No Other Choice (2025) – Park Chan-wook’s black comedy is a feat in originality and creativity, if a little too dragged out

The world of cinema certainly isn’t short of films about men overwhelmed with obstacles of late. There was Paul Thomas Anderson’s One Battle After Another first, and Leonardo DiCaprio’s jittery, drug-fuelled Pat Calhoun. Then came Josh Safdie’s Marty Supreme, in which Timothee Chalamet climbed his way to table tennis stardom, virtually destroying all of New York City in the process. Perhaps adding Park Chan-wook’s No Other Choice to this triad is doing it a disservice though, as virtuous as these films are – the fact remains that it is a fundamentally different type of film, quieter, less subject to fanatical buzz and following. Nevertheless, the crux and running thread of it feels more and more familiar – that of a man, battling with the existential weight of being.

Lee Byung-hun is hysterical as Man su, an award winning veteran employee at a papermaking company with the perfect life – the childhood home he has purchased and spent years making his own, a loving wife and two children, labradors. The real deal. But when Americans buy his company out and he is fired after objecting to the downsizing, a very different reality presents itself, one in which idyllic home and family are threatened by the consequences of unemployment.
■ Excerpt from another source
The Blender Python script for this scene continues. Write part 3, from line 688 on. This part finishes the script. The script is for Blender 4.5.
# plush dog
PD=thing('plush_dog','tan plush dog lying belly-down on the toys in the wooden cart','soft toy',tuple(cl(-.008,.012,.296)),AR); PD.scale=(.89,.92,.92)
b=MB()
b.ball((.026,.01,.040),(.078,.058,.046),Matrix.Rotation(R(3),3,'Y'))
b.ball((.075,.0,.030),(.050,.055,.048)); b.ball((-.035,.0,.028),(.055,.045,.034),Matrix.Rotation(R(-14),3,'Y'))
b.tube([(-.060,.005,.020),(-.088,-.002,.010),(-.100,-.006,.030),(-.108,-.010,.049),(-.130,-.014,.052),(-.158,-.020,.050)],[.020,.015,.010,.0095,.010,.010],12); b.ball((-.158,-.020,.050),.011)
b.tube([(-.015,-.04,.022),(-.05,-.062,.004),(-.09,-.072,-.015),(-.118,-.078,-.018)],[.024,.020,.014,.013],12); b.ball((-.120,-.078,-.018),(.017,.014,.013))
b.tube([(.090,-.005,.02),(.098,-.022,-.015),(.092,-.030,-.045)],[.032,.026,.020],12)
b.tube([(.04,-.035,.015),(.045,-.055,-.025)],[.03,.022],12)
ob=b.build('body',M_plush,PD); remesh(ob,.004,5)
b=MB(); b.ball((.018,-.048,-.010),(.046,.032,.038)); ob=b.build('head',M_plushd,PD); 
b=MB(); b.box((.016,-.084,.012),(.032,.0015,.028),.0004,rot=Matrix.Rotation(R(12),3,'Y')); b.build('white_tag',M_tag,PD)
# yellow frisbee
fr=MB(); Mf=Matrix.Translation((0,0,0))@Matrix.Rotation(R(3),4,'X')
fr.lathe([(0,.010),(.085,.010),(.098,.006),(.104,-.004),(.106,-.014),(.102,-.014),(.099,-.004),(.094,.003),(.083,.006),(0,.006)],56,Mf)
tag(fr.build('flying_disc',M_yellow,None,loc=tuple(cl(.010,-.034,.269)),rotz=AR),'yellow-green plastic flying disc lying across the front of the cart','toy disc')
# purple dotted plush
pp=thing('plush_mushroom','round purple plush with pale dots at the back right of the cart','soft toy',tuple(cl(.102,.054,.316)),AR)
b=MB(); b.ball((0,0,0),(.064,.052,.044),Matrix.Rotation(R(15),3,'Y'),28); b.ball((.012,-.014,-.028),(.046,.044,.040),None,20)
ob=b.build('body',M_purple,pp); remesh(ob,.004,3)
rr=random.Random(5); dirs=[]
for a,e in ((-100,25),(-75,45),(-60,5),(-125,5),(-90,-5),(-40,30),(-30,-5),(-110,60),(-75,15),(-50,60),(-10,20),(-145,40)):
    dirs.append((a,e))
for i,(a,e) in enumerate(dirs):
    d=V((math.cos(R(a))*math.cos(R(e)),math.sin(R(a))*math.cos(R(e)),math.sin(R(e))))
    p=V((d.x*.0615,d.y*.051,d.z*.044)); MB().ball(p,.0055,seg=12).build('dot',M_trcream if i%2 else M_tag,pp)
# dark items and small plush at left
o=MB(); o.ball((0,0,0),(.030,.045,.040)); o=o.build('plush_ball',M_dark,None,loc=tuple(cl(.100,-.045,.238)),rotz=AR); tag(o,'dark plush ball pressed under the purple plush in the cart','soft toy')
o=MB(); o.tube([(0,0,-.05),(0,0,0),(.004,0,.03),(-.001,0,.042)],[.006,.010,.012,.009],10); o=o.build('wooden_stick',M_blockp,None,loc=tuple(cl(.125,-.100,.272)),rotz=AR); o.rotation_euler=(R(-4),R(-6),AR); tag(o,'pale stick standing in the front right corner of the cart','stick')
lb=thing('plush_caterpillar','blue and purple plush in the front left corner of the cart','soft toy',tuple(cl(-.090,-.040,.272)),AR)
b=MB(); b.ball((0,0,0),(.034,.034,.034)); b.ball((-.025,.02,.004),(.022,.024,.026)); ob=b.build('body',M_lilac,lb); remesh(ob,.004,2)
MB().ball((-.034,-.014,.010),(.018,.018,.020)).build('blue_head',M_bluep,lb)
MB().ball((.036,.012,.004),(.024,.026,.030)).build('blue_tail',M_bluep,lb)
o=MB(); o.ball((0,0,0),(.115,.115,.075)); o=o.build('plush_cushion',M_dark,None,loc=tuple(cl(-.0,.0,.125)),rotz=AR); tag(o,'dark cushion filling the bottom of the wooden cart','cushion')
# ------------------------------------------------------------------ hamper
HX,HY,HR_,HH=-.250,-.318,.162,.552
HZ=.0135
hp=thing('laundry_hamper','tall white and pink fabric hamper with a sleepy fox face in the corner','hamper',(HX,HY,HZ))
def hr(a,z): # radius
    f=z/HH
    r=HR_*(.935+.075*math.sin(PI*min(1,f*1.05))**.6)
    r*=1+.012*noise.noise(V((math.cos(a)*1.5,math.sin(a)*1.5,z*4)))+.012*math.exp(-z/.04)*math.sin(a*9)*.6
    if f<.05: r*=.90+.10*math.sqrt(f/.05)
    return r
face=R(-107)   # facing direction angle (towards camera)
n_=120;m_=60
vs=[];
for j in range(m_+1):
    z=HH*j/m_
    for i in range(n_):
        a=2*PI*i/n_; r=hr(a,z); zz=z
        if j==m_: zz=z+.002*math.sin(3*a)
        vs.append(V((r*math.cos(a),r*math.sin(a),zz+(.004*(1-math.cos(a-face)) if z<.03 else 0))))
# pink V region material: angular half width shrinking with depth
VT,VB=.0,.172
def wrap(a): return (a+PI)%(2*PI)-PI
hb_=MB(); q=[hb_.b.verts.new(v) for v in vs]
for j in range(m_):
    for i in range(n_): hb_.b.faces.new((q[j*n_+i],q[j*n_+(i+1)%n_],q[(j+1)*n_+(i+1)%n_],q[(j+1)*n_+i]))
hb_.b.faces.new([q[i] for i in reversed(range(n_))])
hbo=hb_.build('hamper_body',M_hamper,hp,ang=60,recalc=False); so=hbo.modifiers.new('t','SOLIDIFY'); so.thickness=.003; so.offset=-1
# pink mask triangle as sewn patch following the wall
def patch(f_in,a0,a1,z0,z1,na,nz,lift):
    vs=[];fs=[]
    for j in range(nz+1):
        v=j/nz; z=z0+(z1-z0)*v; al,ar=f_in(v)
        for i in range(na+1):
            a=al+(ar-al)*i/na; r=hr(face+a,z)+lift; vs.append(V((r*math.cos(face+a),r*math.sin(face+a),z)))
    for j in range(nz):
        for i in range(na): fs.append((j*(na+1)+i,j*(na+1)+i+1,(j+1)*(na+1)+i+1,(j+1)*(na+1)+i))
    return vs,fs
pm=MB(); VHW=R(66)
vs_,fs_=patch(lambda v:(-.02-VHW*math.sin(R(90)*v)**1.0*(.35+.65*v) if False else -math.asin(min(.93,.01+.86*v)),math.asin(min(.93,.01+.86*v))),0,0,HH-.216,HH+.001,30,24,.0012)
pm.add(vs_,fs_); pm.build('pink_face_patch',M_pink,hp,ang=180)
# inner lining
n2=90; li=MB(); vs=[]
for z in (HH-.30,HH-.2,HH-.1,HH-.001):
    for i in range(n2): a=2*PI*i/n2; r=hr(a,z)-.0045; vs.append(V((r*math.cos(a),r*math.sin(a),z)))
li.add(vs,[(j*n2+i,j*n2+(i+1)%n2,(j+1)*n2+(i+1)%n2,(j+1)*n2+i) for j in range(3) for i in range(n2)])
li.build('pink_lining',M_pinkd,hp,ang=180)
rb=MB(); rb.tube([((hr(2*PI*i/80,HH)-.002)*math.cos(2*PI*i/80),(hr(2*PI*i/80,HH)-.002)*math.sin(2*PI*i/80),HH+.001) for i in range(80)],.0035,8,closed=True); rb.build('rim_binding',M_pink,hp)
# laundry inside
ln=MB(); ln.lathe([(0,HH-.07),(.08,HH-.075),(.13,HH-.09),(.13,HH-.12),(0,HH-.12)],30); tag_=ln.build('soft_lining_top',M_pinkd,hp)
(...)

His wife must reprise work as a dental hygiene assistant, while a friend of the family considers buying the house – in one scene, he suggests knocking down Man su’s carefully crafted greenhouse to make more space. Amidst this turmoil and a series of manual jobs, Man su finally secures an interview at a papermaking company. But up against the best of the best, he realises there is only one solution that presents itself to him – killing all those competitors who stand in his way.

Chan-wook is perhaps one of the most creative visual directors working today, and No Other Choice serves only as a testimony to this. His choice of camera movements is so seamless and yet so original that the mind almost cannot comprehend until the scene has come to an end –  these are perspectives that an audience may be deeply unaccustomed to. His use of sound and music is also particularly exciting, especially during a fight scene to Cho Yong-pil’s Redpepper Dragonfly as Man-su – loudly – invades one of his competitors’ homes. Byung-hun plays this desperation with gusto – at times, it is unclear which direction he will take, simply because he himself is not sure. Clearly, serial killing has never been on the cards for him. But as he says, and as the Americans say when they fire most of the employees, there is no other choice. Of course, Chan-wook is quick to fire back – there always is. The problem is that sometimes, people are so desperate they cannot see it. Things are not always as they seem in No Other Choice, as Man-su’s beautiful greenhouse becomes home to dastardly deeds and a wife’s well-meaning fancy dress costume is interpreted as an attack on her husband. Perhaps there are a few too many subplots that draw away from the main storyline – then again, this only adds to the paranoia, and the sense that Man-su is well up over his head in toothaches and criminal charges against his son (on top of his not so cunning scheme). Shockingly, No Other Choice still manages to be disturbingly funny – a scene in which Man-su drives away after a failed assassination attempt is so hilarious that it takes a split second to realise that we are, in fact, laughing both with and at him. Despite an impressive storyline, this grizzly dark comedy does overstay its welcome, and there is a certain sense of apathy coming out of it despite its obvious technical merit and performances – but at the same time, this is also a film about the tiredness of life. There is no other choice, certainly, but there is also no other opportunity, as Man-su grapples with a dying industry and the end of an era. Perhaps, then, this is where the real tragedy of it all lies.